Si hay algo que ha distinguido a Ñete Bohigas en su trayectoria profesional como entrenador del Cáceres es que la imagen que ha proyectado siempre ha ido dirigida a una dirección: la defensa de todo lo que suene a su ciudad, y eso es algo que se ha valorado en positivo siempre.

Pocos como Bohigas han puesto el acento en subrayar lo cacereño como algo propio y válido, y además con clase, sin visión trasnochada. El entrenador, con el que coincido en generación, en origen ‘sanantoniano’ y también en amistad con alguien tan extraordinaria como fue el malogrado Padre Pacífico, es un enamorado de su ciudad y la Sierra de Gata, en la que se suele aislar cuando lo necesita (seguro que un día de estos lo hará para olvidar momentos tan duros). Siempre he pensado que los protagonistas del deporte tienen que ir un poco más allá de la propia competición y que deben transmitir valores.

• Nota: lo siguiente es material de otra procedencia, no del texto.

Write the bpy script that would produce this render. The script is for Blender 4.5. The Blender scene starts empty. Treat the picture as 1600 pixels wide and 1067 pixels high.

De Ñete he reiterado que puede que no haya personas que sepan transmitir de mejor manera los activos de su gente y su entorno.

Huelga decir su papel en el baloncesto local, en el que ha hecho de todo, y todo muy grande, entre otras cosas con el protagonismo de dos ascensos, uno de ellos como entrenador ayudante en aquel mágico 1992 con el increíble premio de la ACB.

Desde hace un par de partidos he visto un rictus diferente. A un tipo habitualmente tan sereno, que transmite tan bien, se le ha podido ver una cara inequívocamente desencajada tras la dolorosa derrota de Granada. No me parecía el Ñete de cualquier día, aun después de otros varapalos anteriores. De cualquier forma, los antecedentes demuestran que, con él al frente, el equipo ha reaccionado otros años ante coyunturas nada halagüeñas y ha conseguido la permanencia. Ayer, muy emotivo, se le veía triste, pero sin perder su condición de señor.